Los cuarentaidós desaparecidos investigados por la Fiscalía en Allende tienen el apellido Garza o están emparentados con ellos. Las autoridades no han investigado la suerte de los familiares de los otros dos delatores que vivían en poblaciones vecinas, por lo que el total de víctimas, según algunas fuentes, ronda los trescientos. A todos ellos –o al menos a los cuarentaidós que investiga la Fiscalía– los mataron de un tiro en la cabeza. Luego quemaron los cuerpos, algunos en sus casas y otros en tambos, los rociaron con diésel y “después de cinco o seis horas se cocinaron los cuerpos…; quedaba pura mantequilla”, según el relato de uno de los sicarios. Lo que quedó de ellos lo tiraron a una acequia.
¿Cómo se puede desaparecer a trescientas personas sin que nadie haga nada? “Todos recibíamos dinero de los Zetas, unos obligados y otros por gusto”, reconoció uno de los veinte policías del pueblo.

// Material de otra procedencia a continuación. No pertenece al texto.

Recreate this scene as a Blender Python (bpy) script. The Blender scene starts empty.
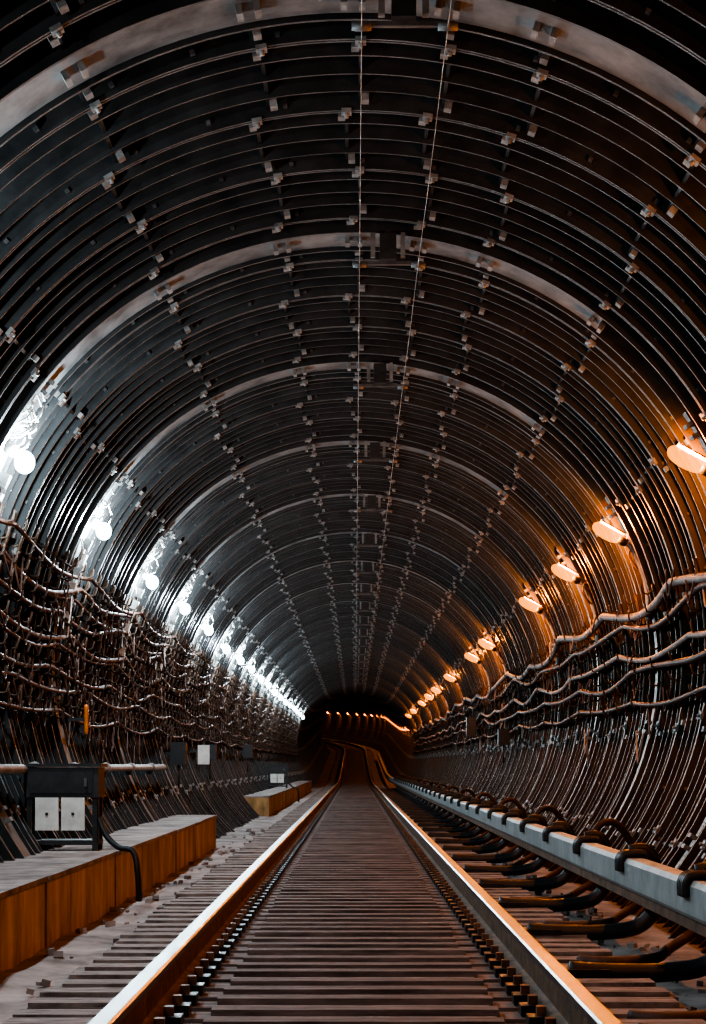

Por tres mil euros al mes, los Zetas tenían a todo el cuerpo de policía a su servicio (el sueldo medio de un policía ronda los trescientos euros mensuales). A cambio, los agentes del orden tenían que ignorar las denuncias ciudadanas, informar sobre movimientos de operaciones del Ejército o la Marina, dejar que los Zetas entraran a la cárcel para sacar personas o golpearlas, cobrar el “derecho de piso” y secuestrar personas (como a los Garza) para entregarlas a los narcos.
Uno de los bomberos de Allende relató la forma como los Zetas intentaron reclutarlos. Un día se presentaron en el parque de bomberos con un fajo de billetes “para que se alivianen”. El comandante de los bomberos declinó el ofrecimiento, por lo que los sicarios se bajaron de sus camionetas y los llevaron a la parte de atrás de la estación. “Nos bajaron los pantalones y con un leño nos pegaron en las nalgas, nos tablearon a todos mis compañeros por habernos negado a recibir el dinero”. Antes de irse, los narcos les advirtieron de que si seguían rechazando el dinero, les llenarían de plomo.